Problem details: Pictures excluded, return the lines below from the first through the line holding "col2=(0.62, 0.55, 0.62))".

>> begin Provided data

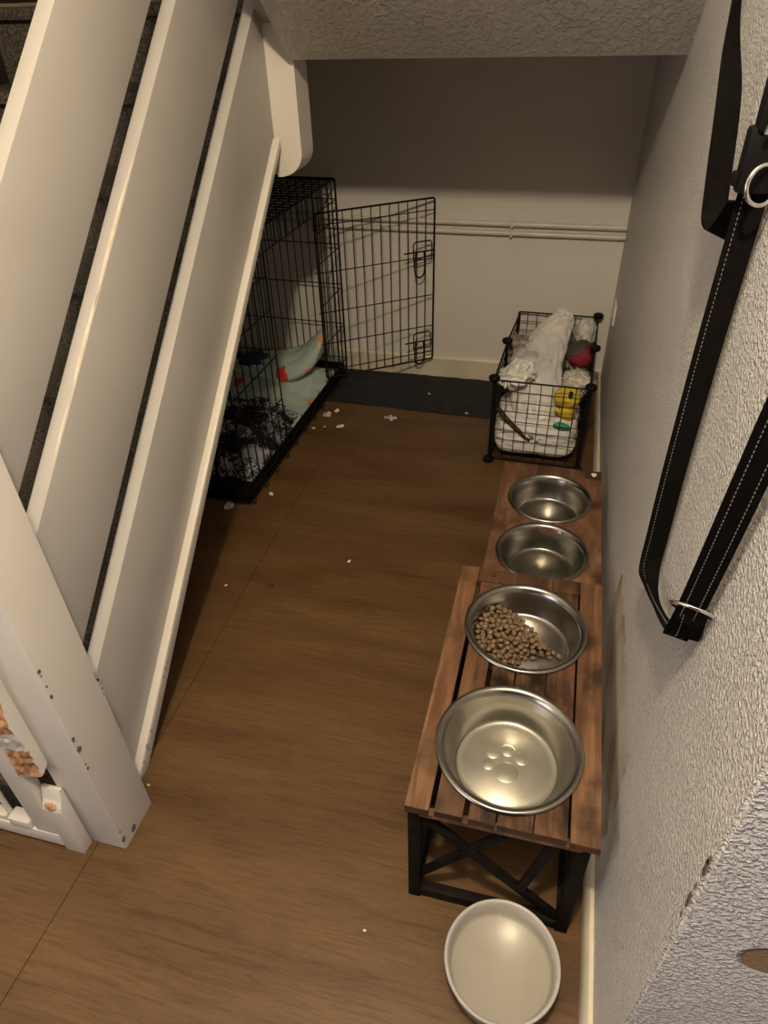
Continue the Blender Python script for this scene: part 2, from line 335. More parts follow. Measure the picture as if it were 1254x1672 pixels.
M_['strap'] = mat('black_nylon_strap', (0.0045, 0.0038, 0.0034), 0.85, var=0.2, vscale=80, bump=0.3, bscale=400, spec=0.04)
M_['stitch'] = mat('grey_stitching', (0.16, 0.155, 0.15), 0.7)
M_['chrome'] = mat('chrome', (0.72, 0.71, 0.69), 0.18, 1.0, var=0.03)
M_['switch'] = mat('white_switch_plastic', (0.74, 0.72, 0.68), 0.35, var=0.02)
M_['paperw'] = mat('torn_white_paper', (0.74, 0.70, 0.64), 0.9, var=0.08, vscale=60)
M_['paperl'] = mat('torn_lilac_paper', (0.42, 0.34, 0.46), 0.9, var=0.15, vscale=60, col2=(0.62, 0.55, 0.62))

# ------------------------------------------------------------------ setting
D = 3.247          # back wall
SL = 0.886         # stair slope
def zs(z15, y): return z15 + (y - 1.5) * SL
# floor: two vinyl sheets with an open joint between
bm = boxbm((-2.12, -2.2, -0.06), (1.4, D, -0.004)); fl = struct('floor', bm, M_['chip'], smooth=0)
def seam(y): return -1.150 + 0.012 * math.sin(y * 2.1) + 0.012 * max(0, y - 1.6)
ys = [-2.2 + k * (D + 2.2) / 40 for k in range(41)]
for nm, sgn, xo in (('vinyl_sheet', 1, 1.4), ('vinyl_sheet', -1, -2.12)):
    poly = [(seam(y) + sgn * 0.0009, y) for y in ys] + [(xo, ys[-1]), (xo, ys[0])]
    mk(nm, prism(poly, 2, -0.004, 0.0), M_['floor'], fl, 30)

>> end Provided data

Response:
Continue the Blender Python script for this scene: part 2, from line 335. More parts follow. Measure the picture as if it were 1254x1672 pixels.
M_['strap'] = mat('black_nylon_strap', (0.0045, 0.0038, 0.0034), 0.85, var=0.2, vscale=80, bump=0.3, bscale=400, spec=0.04)
M_['stitch'] = mat('grey_stitching', (0.16, 0.155, 0.15), 0.7)
M_['chrome'] = mat('chrome', (0.72, 0.71, 0.69), 0.18, 1.0, var=0.03)
M_['switch'] = mat('white_switch_plastic', (0.74, 0.72, 0.68), 0.35, var=0.02)
M_['paperw'] = mat('torn_white_paper', (0.74, 0.70, 0.64), 0.9, var=0.08, vscale=60)
M_['paperl'] = mat('torn_lilac_paper', (0.42, 0.34, 0.46), 0.9, var=0.15, vscale=60, col2=(0.62, 0.55, 0.62))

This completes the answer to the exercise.